Friday, November 16, 2007

Political Potpourri

By Mitchell

Some scattered odds and ends for the end of the week:

  • At Architecture & Morality, Relievedebtor writes the kind of article I love - why the New England Patriots are Ayn Rand's team. Now, I'm neither a fan of the Pats nor of Ayn Rand, but I think the point here is a good one - that in a PC world, it's refreshing to see a team with a single-minded commitment to winning and nothing else - and I thoroughly enjoy how he supports the argument.

  • Speaking of Ayn Rand, I've often cited Whittaker Chambers' landmark review of Atlas Shrugged to illustrate my points about the dangers inherent in Corporate America's adherence to the bottom line as their high altar, especially Chambers' assertion that capitalism, without a moral foundation, is no better than any other -ism. What's been frustrating, though, is that I've never felt I've been able to adequately paraphrase Chambers' eloquent argument. Now I don't have to try; on the recent 50th anniversary of the publication of Rand's book, National Review reprinted the essay, which appeared in their December 28, 1957 issue. And here, I believe, is the quote that summarizes Chambers' feelings on the matter:

    At that point, in any materialism, the main possibilities open up to Man. 1) His tragic fate becomes, without God, more tragic and much lonelier. In general, the tragedy deepens according to the degree of pessimism or stoicism with which he conducts his “hopeless encounter between human questioning and the silent universe.” Or, 2) Man’s fate ceases to be tragic at all. Tragedy is bypassed by the pursuit of happiness. Tragedy is henceforth pointless. Henceforth man’s fate, without God, is up to him, and to him alone. His happiness, in strict materialist terms, lies with his own workaday hands and ingenious brain. His happiness becomes, in Miss Rand’s words, “the moral purpose of his fife.”

    Here occurs a little rub whose effects are just as observable in a free-enterprise system, which is in practice materialist (whatever else it claims or supposes itself to be), as they would be under an atheist socialism, if one were ever to deliver that material abundance that all promise. The rub is that the pursuit of happiness, as an end in itself, tends automatically, and widely, to be replaced by the pursuit of pleasure, with a consequent general softening of the fibers of will, intelligence, spirit.


    I couldn't have said it any better and, now, I don't have to.

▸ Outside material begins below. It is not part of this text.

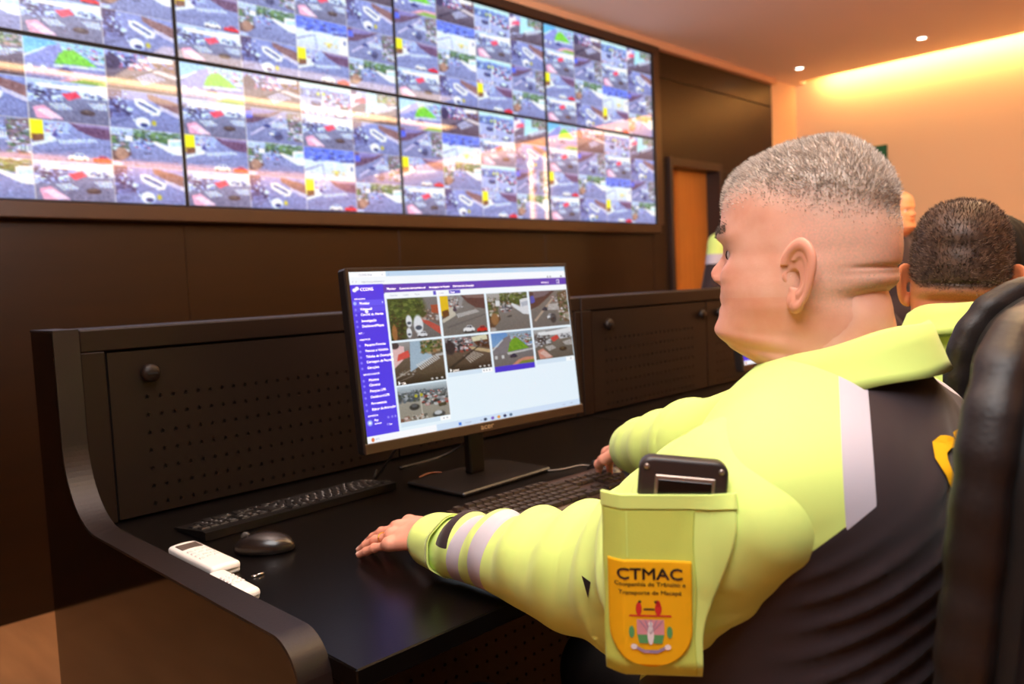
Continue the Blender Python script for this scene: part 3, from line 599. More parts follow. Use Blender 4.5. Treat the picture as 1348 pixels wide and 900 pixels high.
TXT_D = [(.036, .024, 'CCONS Web', .016, 0), (.125, .024, 'x', .018, 0), (.150, .024, '+', .018, 0), (.045, .064, 'https://ccons.web/monitor', .015, 0), (.145, .152, '• Favoritos', .014, 0), (.20, .152, '• Locais', .014, 0), (.25, .152, 'Mosaico', .012, 0), (.355, .152, '|  Exibir', .012, 0), (.405, .986, 'Pesquisar', .014, 0), (.475, .988, 'New', .012, .004), (.895, .988, '^  POR', .013, 0), (.945, .984, '10:42', .012, 0), (.030, .986, '32°C', .014, 0), (.0085, .064, '<', .018, 0), (.022, .064, '>', .018, 0)]
def monitor(label, C0, yaw, tilt, w, h, base_xy, texts=True, logo=True):
    t = thing('computer_monitor', label, 'monitor', (base_xy[0], base_xy[1], .75))
    Rd = np.array([math.cos(yaw), math.sin(yaw), 0]); N = np.array([math.sin(yaw), -math.cos(yaw), 0])
    U = np.array([0, 0, 1])*math.cos(tilt)-N*math.sin(tilt); Nn = np.cross(Rd, U); Nn = Nn if Nn@N > 0 else -Nn
    base = np.array([base_xy[0], base_xy[1], .75])
    def xf(V): return C0+np.outer(V[:, 0], Rd)+np.outer(V[:, 2], U)-np.outer(V[:, 1], Nn)-base
    ch = .021; bz = .008
    b = MB(); b.box(-w/2, w/2, 0, .030, -h/2, h/2, .004)
    for q in ((-w/2, -w/2+bz, -h/2, h/2), (w/2-bz, w/2, -h/2, h/2), (-w/2+bz, w/2-bz, h/2-bz, h/2)): b.box(q[0], q[1], -.002, .0, q[2], q[3], .0008)
    b.box(-.12, .12, .03, .045, -.1, .06, .006)
    b.build('housing', M_plast, t, xf=xf)
    MB().box(-w/2, w/2, -.004, .002, -h/2, -h/2+ch, .0015).build('chin', M_brz, t, xf=xf)
    x0, x1, z0, z1 = -w/2+bz, w/2-bz, -h/2+ch, h/2-bz
    A = UI
    o = xf(np.array([[x0, -.0008, z1]]))[0]; sm = screen_mesh('screen', A, o, xf(np.array([[x1, -.0008, z1]]))[0]-o, xf(np.array([[x0, -.0008, z0]]))[0]-o, M_mon, t)
    if texts:
        for nm, L_, mm in (('screen_text', TXT_W, M_tw), ('screen_text', TXT_D, M_td)):
            for (u, v, s_, sz, bo) in L_:
                mb = MB()
                Vt, Ft = text_geo(s_, sz*(z1-z0)*1.0, bold=0)
                Vt = Vt.copy(); P = np.stack([x0+u*(x1-x0)+Vt[:, 0]*.98, np.full(len(Vt), -.0013), z1-v*(z1-z0)+Vt[:, 1]], 1); mb.add(P, Ft).build(nm, mm, sm, xf=xf)
    if logo:
        Vt, Ft = text_geo('acer', .017, 'CENTER', .01); P = np.stack([Vt[:, 0]*1.25, np.full(len(Vt), -.0046), -h/2+.0062+Vt[:, 1]], 1)
        MB().add(P, Ft).build('logo', mat('logo_silver', (190, 165, 140), .3, .5, .6), t, xf=xf)['label'] = 'silver lettering'
    # neck and flat rectangular foot
    by = yaw+.1
    def xb(V):
        c_, s_ = math.cos(by), math.sin(by); return np.stack([V[:, 0]*c_-V[:, 1]*s_, V[:, 0]*s_+V[:, 1]*c_, V[:, 2]], 1)
    MB().box(-.155, .135, -.10, .09, .0005, .0105, .003).build('foot', M_plast, t, xf=xb)
    MB().box(-.024, .024, .01, .034, .010, .30, .004).build('neck', M_plast, t, xf=xb)
    MB().lathe([(.024, -.03), (.024, .02)], (0, .02, .30), 'y').build('hinge', M_plast, t, True, xf=xb)
    return t
monitor('black monitor with purple camera dashboard on the console in front of the seated man', np.array([1.1803, 1.291, 1.0661]), -.0649, .1068, .61, .365, (1.262, 1.385))
monitor('second black monitor on the next console, only a corner visible past the man\'s chin', np.array([2.675, 1.32, 1.0661]), -.03, .1068, .61, .365, (2.75, 1.41), texts=False)

# ------------------------------------------------------------------ keyboards
M_key = mat('keycap_black', (52, 39, 32), .38, .5); M_key2 = mat('keycap_flat_black', (22, 18, 17), .45, .4)
M_leg = mat('key_legend_white', (225, 220, 215), .5, .3); M_legdim = mat('key_legend_grey', (150, 140, 130), .5, .3)
def keyboard(label, loc, rz, L=.445, D=.135, mk=None, ml=None, keyh=.007, thin=False, tilt=.0, group=None):
    t = thing('keyboard', label, 'keyboard', loc, rz, rot=(tilt, 0, rz))
    hgt = .009 if thin else .016
    b = MB(); b.prism([(-D/2, .0015), (D/2, .0015), (D/2, hgt+.008), (D/2-.012, hgt+.009), (-D/2+.006, hgt-.004), (-D/2, hgt-.008)][::1], -L/2, L/2, 'x')
    b.build('case', mat('keyboard_case_thin' if thin else 'keyboard_case', (16, 13, 12) if thin else (60, 42, 32), .35, .5), t)
    u = .0190; kd = .0172; y0 = -D/2+.020
    rows = [[('Ctrl', 1.25), ('Win', 1.25), ('Alt', 1.25), ('', 6.25), ('Alt', 1.25), ('Fn', 1.25), ('Ctrl', 1.25), None, ('<', 1), ('v', 1), ('>', 1), None, ('0', 2), (',', 1)],
            [('Shift', 1.25)]+[(k, 1) for k in '\\ZXCVBNM,.;/']+[('Shift', 1.75), None, 1., ('^', 1), 1., None]+[(k, 1) for k in '123'],
            [('Caps', 1.75)]+[(k, 1) for k in 'ASDFGHJKLÇ~']+[('Enter', 2.25), None, 3., None]+[(k, 1) for k in '456']+[('+', 1)],
            [('Tab', 1.5)]+[(k, 1) for k in 'QWERTYUIOP´[']+[('Ent', 1.5), None]+[(k, 1) for k in ('Del', 'End', 'PgD')]+[None]+[(k, 1) for k in '789'],
            [(k, 1) for k in '\'1234567890-=']+[('Back', 2), None]+[(k, 1) for k in ('Ins', 'Hm', 'PgU')]+[None]+[(k, 1) for k in ('Num', '/', '*', '-')],
            [('Esc', 1), .5]+[(k, 1) for k in ('F1', 'F2', 'F3', 'F4')]+[.33]+[(k, 1) for k in ('F5', 'F6', 'F7', 'F8')]+[.34]+[(k, 1) for k in ('F9', 'F10', 'F11', 'F12')]+[.5]]
    tot = 0; cache = {}
    scale = (L-.014)/(22.6*u)
    for ri, row in enumerate(rows):
        x = -L/2+.007; y = y0+ri*.0188+(.004 if ri == 5 else 0); zt = hgt-.004+(y+D/2-.006)*(.013/(D-.018))
        for k in row:
            if k is None: x += .3*u*scale; continue
            if isinstance(k, float): x += k*u*scale; continue
            s_, w_ = k; ww = w_*u*scale-.0022; cx = x+w_*u*scale/2; x += w_*u*scale; tot += 1
            if tot > 100: continue
            V = []; 
            for (fx, fy, z_) in ((1, 1, -.001), (1, 1, keyh*.35), (.84, .82, keyh), (.5, .5, keyh*.93)):
                for (sx, sy) in ((-1, -1), (1, -1), (1, 1), (-1, 1)): V.append((sx*(ww/2-(1-fx)*kd/2), sy*kd/2*fy, z_))
            Fc = [(i*4+q, i*4+(q+1) % 4, (i+1)*4+(q+1) % 4, (i+1)*4+q) for i in range(3) for q in range(4)]+[(12, 13, 14, 15)]
            mb = MB().add(V, Fc)
            if s_:
                sz = .0062 if len(s_) == 1 else .0040
                Vt, Ft = text_geo(s_, sz, 'LEFT', .02)
                if len(Vt): mb.add(np.stack([Vt[:, 0]-ww/2+.0028, Vt[:, 1]+.0005, np.full(len(Vt), keyh+.0002)], 1), Ft, 1)
            ob = mb.build('key', None, t, mats=[mk, ml]); ob.location = (cx, y, zt)
    return t
kf = (hit(585, 703, 2, .765)+hit(585, 703, 2, .765))/2
keyboard('black keyboard with brown sheen in front of the monitor, between the man\'s hands', (1.188, 1.095, .75), -.03, mk=M_key, ml=M_legdim)
keyboard('thin black keyboard with white legends pushed against the perforated back of the console', (.840, 1.520, .7505), PI+.035, L=.45, D=.135, mk=M_key2, ml=M_leg, keyh=.003, thin=True)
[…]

  • A week or so ago at 2Blowhards, Donald made an astute observation that I hadn't previously considered. His points:

  • Fairly often I come across the assertion that "homophobes" are actually repressed homosexuals.
  • Now let's generalize and posit that anyone with a strong dislike of some form of human behavior secretly harbors such behavior himself.
  • Therefore, it would be perfectly correct to assert that people who hate Republicans are really repressed GOPers.

  • You gotta like that, don't you think?